In 1982 the organisation became a registered charity, enabling it to reclaim tax on donations. During the late 1980’s Thakor Mistry, John Mulrey and Martin Littlewood, became involved in the organisation, and soon took over the running of AVI UK from Edith and Joy.

Edith sadly passed away in 1991, and Boytons was reluctantly sold. A piece from the AVI UK newsletter for that year described the place that was so sadly missed:

“All of us who have visited, for even a few hours will remember the extraordinary beauty of the house and its gardens, the wonderful stillness, and feeling of light, especially in that most magical of places, Krishna’s Garden. Boytons was an experience which none of us will forget. A small piece of Auroville found in the middle of the English countryside, as many Aurovilians expressed it, an oasis of peace.”

In 2008 AVI UK organised an exhibition on Auroville at the Nehru Centre (the cultural centre of the Indian High Commission) in London. A speaker from the Sri Aurobindo Ashram was invited to inaugurate the exhibition, which comprised photographs from Auroville photographers, and a display of Auroville products and books. More than 100 people attended the inauguration.

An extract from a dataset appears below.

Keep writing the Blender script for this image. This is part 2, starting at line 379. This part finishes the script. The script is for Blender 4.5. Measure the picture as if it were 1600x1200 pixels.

A number of people have given their time and dedication to the work of AVI UK over the years, as well as those mentioned above. These include David Widdicombe, Caroline Davies, Sonia Dyne and Vikas (Alan Vickers). Sonia and Vikas remain part of the committee today. Martin is moving to Auroville soon, so has handed the Secretary’s job to Angiras Auro, who was born and grew up in Auroville.